We can navigate to the “Universal Profiling” tab on the transaction details page to get per-transaction flamegraphs:
For example, let’s have a look at the flamegraph of our transaction computing SHA-2 and SHA-3 hashes of randomly generated data:
Interestingly, the flamegraph uncovers some unexpected results: The transactions spend more time computing the random bytes to be hashed rather than on the hashing itself! So if this were a real-world application, a possible optimization could be to use a more performant random number generator.
In addition, we can see that the MessageDigest.update call for computing the hash values fans out into two different code paths: One is a call into the BouncyCastle cryptography library, the other one is a JVM stub routine, meaning that the JIT compiler has inserted special assembly code for a function.
The flamegraph shown in the screenshot displays the aggregated data for all “shaShenanigans” transactions in the given time filter. We can further filter this down using the transaction filter bar at the top. To make the best use of this, the demo application annotates the transactions with the hashing algorithm used via OpenTelemetry attributes:
public static void shaShenanigans(MessageDigest digest) {
Span span = tracer.spanBuilder("shaShenanigans")
.setAttribute("algorithm", digest.getAlgorithm())
.startSpan();
...
span.end()
}
So, let’s filter our flamegraph based on the used hashing algorithm:
Note that “SHA-256” is the name of the JVM built-in SHA-2 256-bit implementation. This now gives the following flamegraph:
We can see that the BouncyCastle stack frames are gone and MessageDigest.update spends all its time in the JVM stub routines. Therefore, the stub routine is likely hand-crafted assembly from the JVM maintainers for the SHA2 algorithm.
If we instead filter on “SHA3-256”, we get the following result:
Now, as expected, MessageDigest.update spends all its time in the BouncyCastle library for the SHA3 implementation. Note that the hashing here takes up more time in relation to the random data generation, showing that the SHA2 JVM stub routine is significantly faster than the BouncyCastle Java SHA3 implementation.

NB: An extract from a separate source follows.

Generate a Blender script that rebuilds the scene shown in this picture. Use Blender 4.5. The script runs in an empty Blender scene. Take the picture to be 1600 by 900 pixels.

This filtering is not limited to custom attributes like those shown in this demo. You can filter on any transaction attributes, including latency, HTTP headers, and so on. For example, for typical HTTP applications, it allows analyzing the efficiency of the used JSON serializer based on the payload size. Note that while it is possible to filter on single transaction instances (e.g. based on trace.id), this is not recommended: To allow continuous profiling in production systems, the profiler by default runs with a low sampling rate of 20hz. This means that for typical real-world applications, this will not yield enough data when looking at a single transaction execution. Instead, we gain insights by monitoring multiple executions of a group of transactions over time and aggregating their samples, for example in a flamegraph.
Summary
A common reason for applications to degrade is overly high CPU usage. In this blog post, we showed how to combine universal profiling with APM to find the actual root cause in such cases: We explained how to analyze the CPU time using profiling flamegraphs on service and transaction levels. In addition, we further drilled down into data using custom filters. We used a simple demo application for this purpose, so go ahead and try it yourself with your own, real-world applications to uncover the actual power of the feature!